Kapitalizmin yarattığı ekonomik krizin bedelini işte böyle ödetiyorlar bizlere. Şimdi bu kadar zamdan sonra aldığımız maaşlara bakalım. Gelen gideni karşılamıyor. Evdeki hesap maalesef patronların yaptığı zamma uymuyor. Bizlerin birçoğu asgari ücrete yani 659 liraya çalışıyoruz. Bu parayla hangi zamla baş edip geçineceğiz? Ya mesaiye kalacağız ya da ek iş yapacağız. Zaten bunları hep yapıyoruz, yine de iki yakamızı bir araya getiremiyoruz. O zaman da insanlığımızdan çıkmış oluyoruz. Uzun çalışma saatleri yüzünden, güneşi, çocuğumuzun yüzünü göremeden bir ayın sonunda biraz nefes almadan, diğer aya aynı tempoda devam ediyoruz. Özellikle son dönemlerde yapılan zamların oranı çok yüksek. Patronlar sınıfı her anlamda saldırıyor.
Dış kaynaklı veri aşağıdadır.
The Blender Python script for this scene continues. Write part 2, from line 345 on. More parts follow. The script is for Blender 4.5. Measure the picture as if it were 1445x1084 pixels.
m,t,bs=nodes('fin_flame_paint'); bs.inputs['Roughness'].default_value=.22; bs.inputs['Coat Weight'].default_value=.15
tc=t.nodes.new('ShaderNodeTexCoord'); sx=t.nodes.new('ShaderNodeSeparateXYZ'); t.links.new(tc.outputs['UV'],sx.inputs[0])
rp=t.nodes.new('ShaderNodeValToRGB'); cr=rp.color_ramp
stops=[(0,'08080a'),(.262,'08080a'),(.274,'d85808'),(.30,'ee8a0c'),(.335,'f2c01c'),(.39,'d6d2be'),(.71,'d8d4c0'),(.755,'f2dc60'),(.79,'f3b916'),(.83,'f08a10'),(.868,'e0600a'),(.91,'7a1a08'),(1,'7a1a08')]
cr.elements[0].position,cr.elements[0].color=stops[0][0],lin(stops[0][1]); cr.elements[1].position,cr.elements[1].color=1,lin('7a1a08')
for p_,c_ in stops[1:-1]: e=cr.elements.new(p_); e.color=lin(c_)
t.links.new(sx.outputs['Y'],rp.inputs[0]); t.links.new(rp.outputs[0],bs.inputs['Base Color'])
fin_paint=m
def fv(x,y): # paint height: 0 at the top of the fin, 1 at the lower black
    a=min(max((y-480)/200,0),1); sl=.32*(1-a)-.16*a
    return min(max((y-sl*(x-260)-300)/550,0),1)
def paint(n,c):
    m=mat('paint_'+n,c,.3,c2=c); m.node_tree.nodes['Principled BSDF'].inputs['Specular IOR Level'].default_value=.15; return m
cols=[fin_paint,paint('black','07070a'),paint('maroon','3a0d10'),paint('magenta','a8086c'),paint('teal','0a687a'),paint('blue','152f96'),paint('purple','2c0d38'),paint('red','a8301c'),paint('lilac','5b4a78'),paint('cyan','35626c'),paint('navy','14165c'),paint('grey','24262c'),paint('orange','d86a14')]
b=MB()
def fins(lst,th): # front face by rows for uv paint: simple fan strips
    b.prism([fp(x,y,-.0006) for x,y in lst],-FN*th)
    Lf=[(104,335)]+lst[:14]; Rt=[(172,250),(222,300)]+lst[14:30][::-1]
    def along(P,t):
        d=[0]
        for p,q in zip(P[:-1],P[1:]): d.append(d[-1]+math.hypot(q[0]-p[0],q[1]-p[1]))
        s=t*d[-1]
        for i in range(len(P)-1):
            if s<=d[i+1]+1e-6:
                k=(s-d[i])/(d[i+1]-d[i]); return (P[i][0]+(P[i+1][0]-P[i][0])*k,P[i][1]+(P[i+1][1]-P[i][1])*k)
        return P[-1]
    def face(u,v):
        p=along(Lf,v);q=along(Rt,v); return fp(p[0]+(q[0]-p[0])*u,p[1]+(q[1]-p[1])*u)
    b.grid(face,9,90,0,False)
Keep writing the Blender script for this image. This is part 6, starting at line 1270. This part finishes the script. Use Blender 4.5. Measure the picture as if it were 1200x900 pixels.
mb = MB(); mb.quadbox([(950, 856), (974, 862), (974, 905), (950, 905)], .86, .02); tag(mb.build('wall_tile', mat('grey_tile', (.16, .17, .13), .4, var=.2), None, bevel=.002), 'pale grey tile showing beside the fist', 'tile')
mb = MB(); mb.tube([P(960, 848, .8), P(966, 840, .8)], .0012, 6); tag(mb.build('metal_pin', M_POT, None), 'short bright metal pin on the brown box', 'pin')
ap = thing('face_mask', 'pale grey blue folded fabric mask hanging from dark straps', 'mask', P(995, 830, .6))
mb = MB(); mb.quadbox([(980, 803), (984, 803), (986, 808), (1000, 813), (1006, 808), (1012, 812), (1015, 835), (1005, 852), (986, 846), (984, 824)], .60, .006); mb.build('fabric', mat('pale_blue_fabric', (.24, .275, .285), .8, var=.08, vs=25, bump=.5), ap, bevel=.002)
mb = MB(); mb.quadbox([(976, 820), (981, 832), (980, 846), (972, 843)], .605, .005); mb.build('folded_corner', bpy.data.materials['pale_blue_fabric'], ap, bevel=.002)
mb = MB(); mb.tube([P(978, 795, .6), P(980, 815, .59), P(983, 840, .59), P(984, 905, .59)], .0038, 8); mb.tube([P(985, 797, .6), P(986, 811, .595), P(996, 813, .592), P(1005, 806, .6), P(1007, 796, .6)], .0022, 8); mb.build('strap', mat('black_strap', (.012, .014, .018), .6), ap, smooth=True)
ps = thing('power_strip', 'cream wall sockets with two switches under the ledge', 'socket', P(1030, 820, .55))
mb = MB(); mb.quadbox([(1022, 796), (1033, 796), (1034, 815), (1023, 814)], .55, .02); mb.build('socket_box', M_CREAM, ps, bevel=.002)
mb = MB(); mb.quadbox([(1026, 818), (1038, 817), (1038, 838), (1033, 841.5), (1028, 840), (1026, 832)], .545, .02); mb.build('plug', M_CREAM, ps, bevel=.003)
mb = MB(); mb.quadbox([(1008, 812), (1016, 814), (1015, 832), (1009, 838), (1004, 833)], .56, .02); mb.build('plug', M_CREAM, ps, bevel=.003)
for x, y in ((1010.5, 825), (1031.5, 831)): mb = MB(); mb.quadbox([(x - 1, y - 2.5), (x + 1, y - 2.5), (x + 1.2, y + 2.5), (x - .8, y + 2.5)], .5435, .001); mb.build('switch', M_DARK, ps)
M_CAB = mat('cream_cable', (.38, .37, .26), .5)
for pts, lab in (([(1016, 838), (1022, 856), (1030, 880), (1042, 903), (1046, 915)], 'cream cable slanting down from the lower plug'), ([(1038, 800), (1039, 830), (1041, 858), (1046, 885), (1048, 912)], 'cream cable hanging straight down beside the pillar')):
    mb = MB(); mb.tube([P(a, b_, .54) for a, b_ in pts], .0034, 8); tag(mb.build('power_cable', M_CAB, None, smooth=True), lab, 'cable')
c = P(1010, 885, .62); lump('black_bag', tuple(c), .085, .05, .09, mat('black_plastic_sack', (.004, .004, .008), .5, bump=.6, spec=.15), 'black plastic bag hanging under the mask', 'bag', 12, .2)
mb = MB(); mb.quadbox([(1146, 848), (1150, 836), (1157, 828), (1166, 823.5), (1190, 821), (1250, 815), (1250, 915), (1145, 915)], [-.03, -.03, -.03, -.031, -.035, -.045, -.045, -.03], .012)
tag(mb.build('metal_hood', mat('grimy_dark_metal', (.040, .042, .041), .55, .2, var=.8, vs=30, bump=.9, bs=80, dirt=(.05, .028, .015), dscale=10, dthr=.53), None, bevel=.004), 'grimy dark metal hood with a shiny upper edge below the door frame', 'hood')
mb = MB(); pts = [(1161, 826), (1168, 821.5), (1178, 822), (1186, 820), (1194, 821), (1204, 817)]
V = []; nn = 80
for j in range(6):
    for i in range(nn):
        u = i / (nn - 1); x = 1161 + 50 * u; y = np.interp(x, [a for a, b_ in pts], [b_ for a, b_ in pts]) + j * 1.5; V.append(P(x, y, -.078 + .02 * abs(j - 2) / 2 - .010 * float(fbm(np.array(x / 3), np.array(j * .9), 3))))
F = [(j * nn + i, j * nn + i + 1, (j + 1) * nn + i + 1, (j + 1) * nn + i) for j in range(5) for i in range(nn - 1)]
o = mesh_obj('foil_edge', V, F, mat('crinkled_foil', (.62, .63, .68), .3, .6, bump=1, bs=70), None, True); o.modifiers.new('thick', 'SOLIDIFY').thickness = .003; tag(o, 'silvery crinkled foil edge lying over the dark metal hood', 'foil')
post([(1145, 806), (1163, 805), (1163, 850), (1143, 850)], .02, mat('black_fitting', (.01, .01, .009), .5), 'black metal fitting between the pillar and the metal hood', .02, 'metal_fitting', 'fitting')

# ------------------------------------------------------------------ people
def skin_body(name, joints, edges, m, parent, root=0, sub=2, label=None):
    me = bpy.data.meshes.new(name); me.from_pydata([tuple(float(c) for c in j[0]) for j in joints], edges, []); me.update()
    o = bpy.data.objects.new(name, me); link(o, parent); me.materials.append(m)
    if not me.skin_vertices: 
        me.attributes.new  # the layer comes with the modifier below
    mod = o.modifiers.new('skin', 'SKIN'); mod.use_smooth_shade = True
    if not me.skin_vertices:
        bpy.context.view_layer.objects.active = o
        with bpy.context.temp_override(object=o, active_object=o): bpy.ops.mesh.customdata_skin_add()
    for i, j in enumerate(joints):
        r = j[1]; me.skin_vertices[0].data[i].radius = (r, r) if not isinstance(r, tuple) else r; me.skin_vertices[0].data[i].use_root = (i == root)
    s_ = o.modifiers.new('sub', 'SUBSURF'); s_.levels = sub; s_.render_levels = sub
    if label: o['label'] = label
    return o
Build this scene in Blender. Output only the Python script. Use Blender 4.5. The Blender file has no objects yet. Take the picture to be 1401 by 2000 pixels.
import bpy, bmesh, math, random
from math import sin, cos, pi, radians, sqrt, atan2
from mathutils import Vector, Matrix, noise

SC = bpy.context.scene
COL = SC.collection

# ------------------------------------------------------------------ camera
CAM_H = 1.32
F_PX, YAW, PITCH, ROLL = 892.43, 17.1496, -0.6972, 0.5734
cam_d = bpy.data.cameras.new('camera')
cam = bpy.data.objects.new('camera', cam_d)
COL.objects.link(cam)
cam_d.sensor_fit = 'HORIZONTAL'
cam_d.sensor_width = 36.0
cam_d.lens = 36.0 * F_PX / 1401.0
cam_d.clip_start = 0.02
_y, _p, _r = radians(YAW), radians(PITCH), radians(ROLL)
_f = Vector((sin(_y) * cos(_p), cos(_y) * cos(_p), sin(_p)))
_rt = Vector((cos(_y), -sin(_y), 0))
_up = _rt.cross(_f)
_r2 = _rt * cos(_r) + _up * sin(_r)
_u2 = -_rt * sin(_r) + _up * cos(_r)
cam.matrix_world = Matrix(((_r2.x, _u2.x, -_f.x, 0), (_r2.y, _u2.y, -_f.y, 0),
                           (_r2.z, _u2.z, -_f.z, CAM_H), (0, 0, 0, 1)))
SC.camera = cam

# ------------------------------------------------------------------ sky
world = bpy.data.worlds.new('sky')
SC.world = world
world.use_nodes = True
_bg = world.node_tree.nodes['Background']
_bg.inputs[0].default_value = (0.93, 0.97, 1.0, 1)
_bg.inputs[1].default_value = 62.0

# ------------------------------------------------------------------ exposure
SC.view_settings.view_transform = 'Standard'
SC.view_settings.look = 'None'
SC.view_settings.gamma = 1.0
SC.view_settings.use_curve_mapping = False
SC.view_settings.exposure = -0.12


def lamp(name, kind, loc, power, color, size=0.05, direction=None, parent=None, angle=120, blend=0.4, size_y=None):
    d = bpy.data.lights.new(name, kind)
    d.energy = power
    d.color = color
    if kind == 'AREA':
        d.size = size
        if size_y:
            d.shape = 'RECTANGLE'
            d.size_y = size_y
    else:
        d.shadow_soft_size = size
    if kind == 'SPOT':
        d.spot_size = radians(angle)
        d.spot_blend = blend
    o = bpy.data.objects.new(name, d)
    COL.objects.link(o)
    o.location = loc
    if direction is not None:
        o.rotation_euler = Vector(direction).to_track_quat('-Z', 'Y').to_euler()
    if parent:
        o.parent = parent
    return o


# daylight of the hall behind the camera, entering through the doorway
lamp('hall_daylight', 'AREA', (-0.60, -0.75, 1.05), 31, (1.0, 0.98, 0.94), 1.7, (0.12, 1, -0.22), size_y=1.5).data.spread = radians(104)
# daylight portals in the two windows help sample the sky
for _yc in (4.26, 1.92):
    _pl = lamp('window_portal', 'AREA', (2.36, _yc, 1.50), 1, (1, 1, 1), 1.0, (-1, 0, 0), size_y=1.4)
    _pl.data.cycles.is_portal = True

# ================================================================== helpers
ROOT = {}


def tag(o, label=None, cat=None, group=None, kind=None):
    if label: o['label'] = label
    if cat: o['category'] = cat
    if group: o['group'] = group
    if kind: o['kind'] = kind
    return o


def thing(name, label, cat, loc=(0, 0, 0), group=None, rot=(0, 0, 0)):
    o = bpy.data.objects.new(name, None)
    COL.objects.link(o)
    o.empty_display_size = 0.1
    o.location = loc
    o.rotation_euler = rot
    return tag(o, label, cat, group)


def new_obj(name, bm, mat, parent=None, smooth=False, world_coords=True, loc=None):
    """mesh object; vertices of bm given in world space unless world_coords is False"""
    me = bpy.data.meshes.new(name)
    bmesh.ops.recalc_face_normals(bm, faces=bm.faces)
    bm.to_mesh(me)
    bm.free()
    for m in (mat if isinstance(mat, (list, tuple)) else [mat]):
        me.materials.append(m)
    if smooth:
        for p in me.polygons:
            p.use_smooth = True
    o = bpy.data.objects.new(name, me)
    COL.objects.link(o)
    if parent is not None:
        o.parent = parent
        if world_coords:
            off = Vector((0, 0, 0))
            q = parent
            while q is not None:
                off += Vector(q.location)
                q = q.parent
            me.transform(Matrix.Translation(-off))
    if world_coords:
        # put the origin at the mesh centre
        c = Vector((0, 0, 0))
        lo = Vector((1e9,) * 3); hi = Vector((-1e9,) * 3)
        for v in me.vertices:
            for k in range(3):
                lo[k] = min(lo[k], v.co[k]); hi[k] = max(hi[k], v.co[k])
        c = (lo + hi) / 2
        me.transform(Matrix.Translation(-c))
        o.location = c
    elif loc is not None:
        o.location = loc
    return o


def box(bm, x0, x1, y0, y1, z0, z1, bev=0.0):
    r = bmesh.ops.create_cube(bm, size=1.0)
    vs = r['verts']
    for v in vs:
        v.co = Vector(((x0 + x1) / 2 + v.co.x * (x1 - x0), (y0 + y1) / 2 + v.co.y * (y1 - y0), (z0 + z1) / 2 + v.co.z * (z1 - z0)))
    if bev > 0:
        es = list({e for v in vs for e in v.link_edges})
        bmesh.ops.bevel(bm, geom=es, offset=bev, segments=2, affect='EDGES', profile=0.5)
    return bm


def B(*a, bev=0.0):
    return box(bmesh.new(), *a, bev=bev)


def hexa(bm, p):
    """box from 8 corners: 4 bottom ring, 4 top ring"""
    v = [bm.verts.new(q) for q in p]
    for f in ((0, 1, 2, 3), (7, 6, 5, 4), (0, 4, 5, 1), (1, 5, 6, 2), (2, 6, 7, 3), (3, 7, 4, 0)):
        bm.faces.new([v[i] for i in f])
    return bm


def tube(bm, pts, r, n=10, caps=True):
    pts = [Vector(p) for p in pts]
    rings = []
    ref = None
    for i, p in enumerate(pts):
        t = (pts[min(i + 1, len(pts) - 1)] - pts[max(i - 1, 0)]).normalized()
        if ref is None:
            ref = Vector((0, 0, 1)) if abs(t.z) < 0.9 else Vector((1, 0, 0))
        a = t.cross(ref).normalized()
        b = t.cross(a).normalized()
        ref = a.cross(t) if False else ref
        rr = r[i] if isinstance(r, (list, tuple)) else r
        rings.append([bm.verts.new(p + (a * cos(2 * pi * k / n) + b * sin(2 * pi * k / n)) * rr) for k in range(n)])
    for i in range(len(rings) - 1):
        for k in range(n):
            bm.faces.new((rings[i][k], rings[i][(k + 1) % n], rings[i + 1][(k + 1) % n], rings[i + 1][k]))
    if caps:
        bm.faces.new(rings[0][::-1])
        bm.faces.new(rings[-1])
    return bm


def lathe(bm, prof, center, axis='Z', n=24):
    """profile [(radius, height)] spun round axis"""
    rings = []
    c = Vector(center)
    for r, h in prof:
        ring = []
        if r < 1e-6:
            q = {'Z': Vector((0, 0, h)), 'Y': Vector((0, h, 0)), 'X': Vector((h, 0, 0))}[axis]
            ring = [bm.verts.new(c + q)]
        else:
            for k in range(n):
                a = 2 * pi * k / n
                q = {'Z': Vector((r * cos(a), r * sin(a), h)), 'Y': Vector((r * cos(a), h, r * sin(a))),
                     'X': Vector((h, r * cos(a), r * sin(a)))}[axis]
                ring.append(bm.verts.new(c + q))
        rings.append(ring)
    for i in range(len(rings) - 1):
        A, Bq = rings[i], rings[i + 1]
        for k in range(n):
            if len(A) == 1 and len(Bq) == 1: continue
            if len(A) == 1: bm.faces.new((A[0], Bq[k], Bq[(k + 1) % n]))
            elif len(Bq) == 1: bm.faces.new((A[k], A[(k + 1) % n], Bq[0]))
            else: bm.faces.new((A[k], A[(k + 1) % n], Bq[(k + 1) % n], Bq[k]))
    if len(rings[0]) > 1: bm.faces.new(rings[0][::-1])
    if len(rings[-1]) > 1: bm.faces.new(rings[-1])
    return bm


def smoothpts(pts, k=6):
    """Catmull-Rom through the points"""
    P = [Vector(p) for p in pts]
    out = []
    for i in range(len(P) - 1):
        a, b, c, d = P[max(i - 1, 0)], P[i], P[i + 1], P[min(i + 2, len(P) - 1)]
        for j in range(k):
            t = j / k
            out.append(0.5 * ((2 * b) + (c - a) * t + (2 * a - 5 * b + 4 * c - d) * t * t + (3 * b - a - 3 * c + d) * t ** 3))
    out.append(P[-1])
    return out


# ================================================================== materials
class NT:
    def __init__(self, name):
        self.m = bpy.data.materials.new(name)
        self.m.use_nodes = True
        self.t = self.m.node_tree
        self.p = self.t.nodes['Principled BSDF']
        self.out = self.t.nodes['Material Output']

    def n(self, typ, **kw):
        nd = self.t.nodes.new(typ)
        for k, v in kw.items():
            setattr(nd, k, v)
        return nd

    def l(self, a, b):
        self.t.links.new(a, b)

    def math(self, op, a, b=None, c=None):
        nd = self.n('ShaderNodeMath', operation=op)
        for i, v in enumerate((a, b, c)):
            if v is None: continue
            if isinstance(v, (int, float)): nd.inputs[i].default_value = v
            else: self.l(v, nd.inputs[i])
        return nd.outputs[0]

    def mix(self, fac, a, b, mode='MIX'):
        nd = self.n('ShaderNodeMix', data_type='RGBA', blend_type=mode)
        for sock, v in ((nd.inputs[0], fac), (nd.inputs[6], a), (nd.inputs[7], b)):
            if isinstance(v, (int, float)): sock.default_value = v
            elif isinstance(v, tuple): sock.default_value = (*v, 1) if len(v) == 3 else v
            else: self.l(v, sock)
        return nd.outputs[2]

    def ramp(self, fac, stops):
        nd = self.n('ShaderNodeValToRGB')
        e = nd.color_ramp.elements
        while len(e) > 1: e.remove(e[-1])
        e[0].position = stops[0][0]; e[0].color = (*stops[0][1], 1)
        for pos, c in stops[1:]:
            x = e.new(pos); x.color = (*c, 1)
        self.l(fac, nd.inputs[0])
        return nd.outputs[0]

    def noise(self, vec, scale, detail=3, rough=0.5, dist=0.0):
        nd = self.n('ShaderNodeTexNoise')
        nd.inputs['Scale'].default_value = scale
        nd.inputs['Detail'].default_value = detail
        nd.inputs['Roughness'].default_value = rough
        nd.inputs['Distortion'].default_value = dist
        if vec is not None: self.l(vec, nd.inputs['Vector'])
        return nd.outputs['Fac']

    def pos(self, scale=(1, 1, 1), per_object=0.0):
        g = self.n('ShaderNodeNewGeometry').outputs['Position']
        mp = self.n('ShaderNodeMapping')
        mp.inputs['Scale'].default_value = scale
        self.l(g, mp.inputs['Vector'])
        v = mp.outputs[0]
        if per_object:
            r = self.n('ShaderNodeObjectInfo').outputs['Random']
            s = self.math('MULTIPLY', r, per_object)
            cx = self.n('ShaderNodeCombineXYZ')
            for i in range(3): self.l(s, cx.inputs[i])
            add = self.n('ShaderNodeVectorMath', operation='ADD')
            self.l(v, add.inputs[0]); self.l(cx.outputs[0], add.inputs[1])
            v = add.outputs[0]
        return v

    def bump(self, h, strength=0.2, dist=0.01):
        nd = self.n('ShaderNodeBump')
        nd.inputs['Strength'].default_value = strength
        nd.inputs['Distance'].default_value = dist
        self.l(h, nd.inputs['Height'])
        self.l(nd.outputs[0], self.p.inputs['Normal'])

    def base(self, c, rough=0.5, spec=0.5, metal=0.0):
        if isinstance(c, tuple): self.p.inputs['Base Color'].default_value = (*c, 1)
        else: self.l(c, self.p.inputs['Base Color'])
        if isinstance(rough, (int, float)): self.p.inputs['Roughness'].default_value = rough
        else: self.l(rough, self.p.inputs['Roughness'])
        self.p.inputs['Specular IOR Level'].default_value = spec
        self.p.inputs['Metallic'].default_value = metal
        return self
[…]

Türkiye’nin dışındaki ülkelerde emekçiler şu an sokaklara dökülmüş durumda, ortak sloganlarıyla haykırıyorlar kapitalistlere: “Ekonomik krizin faturasını işçiler değil patronlar ödesin, işsizliğe son verin!” Demek ki dünyanın her yerinde işçi sınıfı ve kapitalist sınıf var.
Zihniyetleri aynı, çoğunluğa zulüm ederek yönetmek. Dünyanın gidişatı gidişat değil, biz işçiler hâlâ kendi sorunlarımızı fabrikalarda konuşmuyoruz, giden haklarımızı patronlara feda ediyoruz. Bıçak artık kemikte değil mi? Az kalmadı mı damarı kesmeye. Bizleri zor günler bekliyor, dağınık durmamız patronlara fayda sağlıyor, bilinçli olmadığımız için istedikleri gibi kullanıyorlar. Bu kötü gidişata dur demek için örgütlenmek, işçi sınıfının gücünü oluşturmak zorundayız. Hazırlıklı savaşa tutuşan yenilmez. Biz işçi sınıfının üyeleri olarak yapılan haksız saldırılara karşı koymak için örgütlenerek mücadele etmeliyiz. Patronlar krizden çıkmak için savaşı körükleyip bizleri savaş cephelerine gönderecekler. Ya kapitalistlerin çıkar savaşlarında bok yoluna gideceğiz ya da işçi sınıfı olarak kapitalizmi yok edeceğiz. Adam gibi yaşayacağımız bir dünya kurmak ellerimizde.